January 2, 2015

Girl on a Motorcycle

Girl On A Motorcycle (92 minutes) 1968/Rated R – starring Marianne Faithfull, Alain Delon, Roger Mutton, Marius Gornig, Catherine Jourdan, Jean Leduc, Jacques Marin. Photographed & Directed by Jack Cardiff. Released through Anchor Bay Entertainment Home Video.

As Rebecca, the girl on the motorcycle, Marianne Faithfull awakens one morning, taking a look at her placid life in a small French village with an ordinary, meek schoolteacher and thinks, “I’ve been stultified. And the bike is waiting. Chomping at the bit.” With that, having dreamed of flying birds, she alights on her motorcycle, taking flight to Heidelberg, Germany, back to the arms of her lover, Alain Delon.

This ‘60s time capsule comes complete with Jean Luc-Godard-like philosophical musings, a groovy brass/tambourine jazz-rock score, and optical negative coloring courtesy of cameraman/director Jack Cardiff. It also prominently features the lithe female form of singer Faithfull, both in her birthday suit and in a leather jumpsuit. The leather fixation, in fact, is so heavy-handed that border cops suggestively pat it down, German diner patrons ogle it, and her lover caresses every inch of the garment muttering “your body’s like a violin in a vinyl case.” It’s no wonder the American release of this picture was retitled “Naked Under Leather.”

Released during the period Marianne was living with Mick Jagger, pregnant with their child, “Girl On A Motorcycle,” even though it is based on a French novel called “La Motorcyclette,” could very well be a veiled allegory of Faithfull’s own liberating sexual path. Just like she left her nice-guy, art student husband, John Dunbar, for a musical/carnal/drug-littered sojourn with party boy Jagger in real life, Faithfull’s character leaves her nice-guy, schoolteacher husband in the film for the “free-love” espousing, no-commitment wiles of university philosopher, Alain Delon. As she simply sums up her dissatisfaction about her film husband, “It’s his bloody kindness that’s killing me.” The love scenes with dashing Alain are awash in pulsating synthesizer chords and a red-tinted, liquified look. It sort of resembles making love inside a lava lamp.

The story is threadbare. The whole plot could truly have been told in about 15 minutes.
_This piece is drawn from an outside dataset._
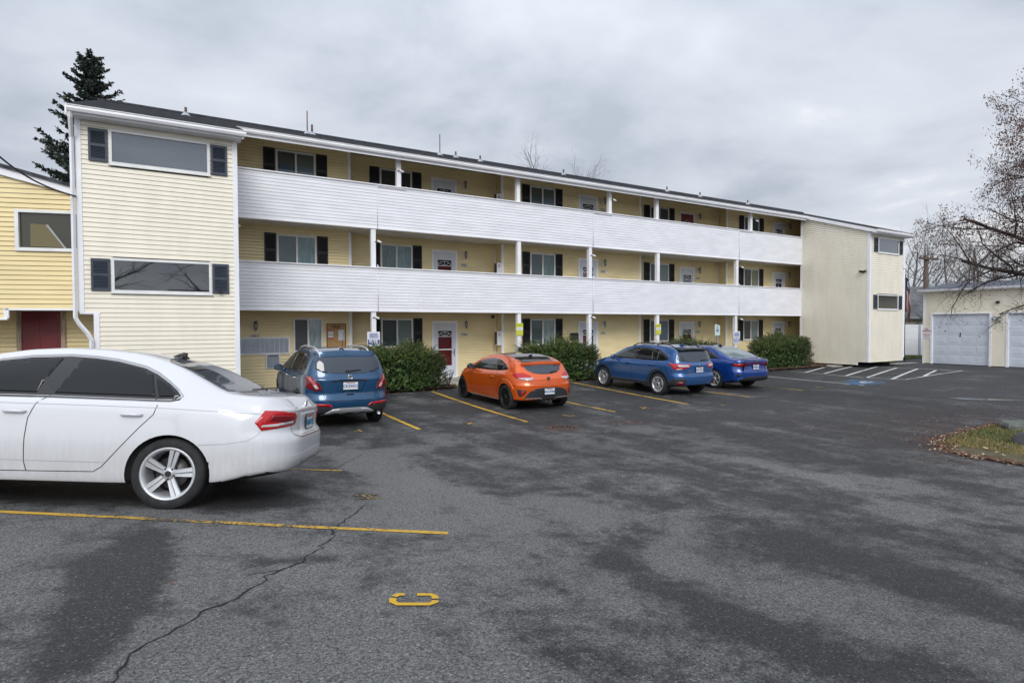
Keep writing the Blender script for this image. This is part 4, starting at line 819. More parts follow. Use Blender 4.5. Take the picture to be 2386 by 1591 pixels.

We see glimpses of how Delon and Faithfull began their affair, but the majority of the film is spent fetishistically tracking the leather-clad Marianne in long wide shots across the French and German countryside. Most of her dialogue is looped in as her “thoughts,” so Marianne is not given much to do other than look detached, sad, and also, achingly happy. Her big, bright smile comes across so forced that the subtext reads “why am I on a motorcycle for 3 months?,” and “what they’re paying me is nowhere near enough” (reportedly 20,000 pounds).

Like most of the “statement” films of the late ‘60s, this one ends a-la-“Easy Rider,” with Marianne in blissful anticipation of reuniting with her lover, suddenly smacking her bike into a car on the highway and doing a nasty header through a windshield. Of course, in real life, shortly after this film was released, Marianne’s fate turned just as bleak when Jagger dumped her after she miscarried and years of heroin abuse kicked in. Thankfully, Marianne cleaned up her act and has become, over the years, an inspiration to other female rockers who envy her smoky-voiced singing and hard-edged songwriting. Originally released in an R-rated cut on Monterey Bay Home Video in the Eighties, “Girl On A Motorcycle” can now be found in it original, glorious, uncensored, widescreen European version on Anchor Bay Entertainment Home Video.